Goal: Copy out exactly the lines from the first line of the material below through the line containing "l2.rotation_euler = (0,0,-ab);", and nothing beyond them.

Collected data:
Start

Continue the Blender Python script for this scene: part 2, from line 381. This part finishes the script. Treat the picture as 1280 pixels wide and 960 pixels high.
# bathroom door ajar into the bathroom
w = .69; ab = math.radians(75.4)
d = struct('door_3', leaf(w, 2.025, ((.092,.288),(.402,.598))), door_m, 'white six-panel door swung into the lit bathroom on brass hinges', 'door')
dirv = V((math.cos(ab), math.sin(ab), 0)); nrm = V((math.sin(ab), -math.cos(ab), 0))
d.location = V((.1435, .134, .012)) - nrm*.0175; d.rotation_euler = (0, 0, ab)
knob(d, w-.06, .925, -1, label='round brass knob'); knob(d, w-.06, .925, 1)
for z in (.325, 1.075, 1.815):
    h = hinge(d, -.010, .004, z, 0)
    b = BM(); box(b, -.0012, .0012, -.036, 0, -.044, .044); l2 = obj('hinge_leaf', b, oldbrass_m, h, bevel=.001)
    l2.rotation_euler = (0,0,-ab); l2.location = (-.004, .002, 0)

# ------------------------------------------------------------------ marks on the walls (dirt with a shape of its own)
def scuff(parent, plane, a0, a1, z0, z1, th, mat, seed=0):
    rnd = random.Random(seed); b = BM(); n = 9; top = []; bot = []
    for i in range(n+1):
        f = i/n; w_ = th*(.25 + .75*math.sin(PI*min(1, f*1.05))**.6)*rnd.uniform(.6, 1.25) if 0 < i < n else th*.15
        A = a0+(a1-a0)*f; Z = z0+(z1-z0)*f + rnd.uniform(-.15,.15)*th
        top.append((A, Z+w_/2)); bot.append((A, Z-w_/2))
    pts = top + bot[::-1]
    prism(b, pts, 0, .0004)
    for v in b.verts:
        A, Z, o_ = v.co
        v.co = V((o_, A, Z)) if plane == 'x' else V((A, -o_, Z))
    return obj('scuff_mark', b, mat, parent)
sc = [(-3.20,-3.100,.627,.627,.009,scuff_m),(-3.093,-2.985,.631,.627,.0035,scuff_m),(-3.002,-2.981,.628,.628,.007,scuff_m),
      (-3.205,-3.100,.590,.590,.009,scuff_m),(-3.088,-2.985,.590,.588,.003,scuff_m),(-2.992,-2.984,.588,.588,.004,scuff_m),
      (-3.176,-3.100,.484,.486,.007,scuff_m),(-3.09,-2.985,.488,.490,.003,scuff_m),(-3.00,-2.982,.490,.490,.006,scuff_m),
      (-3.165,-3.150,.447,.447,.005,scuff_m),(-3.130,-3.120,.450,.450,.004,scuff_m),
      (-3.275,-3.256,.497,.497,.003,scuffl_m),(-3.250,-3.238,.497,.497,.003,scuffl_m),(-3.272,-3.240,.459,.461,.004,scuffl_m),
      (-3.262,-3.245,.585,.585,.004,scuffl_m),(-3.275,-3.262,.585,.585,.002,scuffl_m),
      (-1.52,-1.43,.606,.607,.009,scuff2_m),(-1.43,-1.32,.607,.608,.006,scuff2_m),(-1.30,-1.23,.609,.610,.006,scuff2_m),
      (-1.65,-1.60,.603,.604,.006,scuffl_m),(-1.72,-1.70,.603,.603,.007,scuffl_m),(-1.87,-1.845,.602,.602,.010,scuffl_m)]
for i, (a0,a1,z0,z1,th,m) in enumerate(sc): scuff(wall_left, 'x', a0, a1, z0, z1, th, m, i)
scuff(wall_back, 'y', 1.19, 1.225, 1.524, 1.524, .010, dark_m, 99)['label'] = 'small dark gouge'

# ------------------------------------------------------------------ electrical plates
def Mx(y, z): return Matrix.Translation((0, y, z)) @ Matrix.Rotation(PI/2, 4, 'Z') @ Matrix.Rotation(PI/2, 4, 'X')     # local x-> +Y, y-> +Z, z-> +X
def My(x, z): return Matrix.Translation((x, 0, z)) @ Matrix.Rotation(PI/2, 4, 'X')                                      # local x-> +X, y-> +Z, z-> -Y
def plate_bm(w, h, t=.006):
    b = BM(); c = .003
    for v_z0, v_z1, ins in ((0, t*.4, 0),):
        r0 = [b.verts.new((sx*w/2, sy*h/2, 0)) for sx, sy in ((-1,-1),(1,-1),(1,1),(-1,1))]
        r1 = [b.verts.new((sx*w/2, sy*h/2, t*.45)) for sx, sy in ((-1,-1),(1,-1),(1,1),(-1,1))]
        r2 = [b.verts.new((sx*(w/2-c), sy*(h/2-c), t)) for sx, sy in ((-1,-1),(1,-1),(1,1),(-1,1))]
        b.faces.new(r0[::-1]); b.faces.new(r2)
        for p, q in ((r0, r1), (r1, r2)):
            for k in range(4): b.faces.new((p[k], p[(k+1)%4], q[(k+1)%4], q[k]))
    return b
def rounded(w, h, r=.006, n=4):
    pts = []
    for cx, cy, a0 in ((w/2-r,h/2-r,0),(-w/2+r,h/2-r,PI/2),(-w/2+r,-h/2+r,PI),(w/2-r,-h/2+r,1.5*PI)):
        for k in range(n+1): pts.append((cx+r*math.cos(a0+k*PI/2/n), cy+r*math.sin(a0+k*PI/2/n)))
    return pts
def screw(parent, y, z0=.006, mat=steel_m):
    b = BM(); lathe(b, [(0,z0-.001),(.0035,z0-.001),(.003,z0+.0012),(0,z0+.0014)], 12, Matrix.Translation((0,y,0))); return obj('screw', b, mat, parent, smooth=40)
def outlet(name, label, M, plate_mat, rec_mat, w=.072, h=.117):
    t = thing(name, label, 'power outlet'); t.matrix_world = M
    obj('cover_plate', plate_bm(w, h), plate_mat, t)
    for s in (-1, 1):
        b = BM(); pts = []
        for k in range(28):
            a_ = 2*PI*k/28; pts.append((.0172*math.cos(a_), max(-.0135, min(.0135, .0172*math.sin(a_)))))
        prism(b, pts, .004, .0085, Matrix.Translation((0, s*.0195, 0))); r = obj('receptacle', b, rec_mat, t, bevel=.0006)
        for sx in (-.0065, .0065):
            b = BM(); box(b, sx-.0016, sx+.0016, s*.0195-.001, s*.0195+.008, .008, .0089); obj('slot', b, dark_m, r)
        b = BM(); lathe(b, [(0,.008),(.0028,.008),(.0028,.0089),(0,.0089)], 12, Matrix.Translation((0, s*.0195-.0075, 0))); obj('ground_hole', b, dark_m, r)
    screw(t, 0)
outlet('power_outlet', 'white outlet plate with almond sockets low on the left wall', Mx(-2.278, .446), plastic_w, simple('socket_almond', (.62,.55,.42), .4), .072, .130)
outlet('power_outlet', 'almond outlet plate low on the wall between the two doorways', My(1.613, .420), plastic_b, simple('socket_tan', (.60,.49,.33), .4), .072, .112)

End

Expected output:
Continue the Blender Python script for this scene: part 2, from line 381. This part finishes the script. Treat the picture as 1280 pixels wide and 960 pixels high.
# bathroom door ajar into the bathroom
w = .69; ab = math.radians(75.4)
d = struct('door_3', leaf(w, 2.025, ((.092,.288),(.402,.598))), door_m, 'white six-panel door swung into the lit bathroom on brass hinges', 'door')
dirv = V((math.cos(ab), math.sin(ab), 0)); nrm = V((math.sin(ab), -math.cos(ab), 0))
d.location = V((.1435, .134, .012)) - nrm*.0175; d.rotation_euler = (0, 0, ab)
knob(d, w-.06, .925, -1, label='round brass knob'); knob(d, w-.06, .925, 1)
for z in (.325, 1.075, 1.815):
    h = hinge(d, -.010, .004, z, 0)
    b = BM(); box(b, -.0012, .0012, -.036, 0, -.044, .044); l2 = obj('hinge_leaf', b, oldbrass_m, h, bevel=.001)
    l2.rotation_euler = (0,0,-ab); l2.location = (-.004, .002, 0)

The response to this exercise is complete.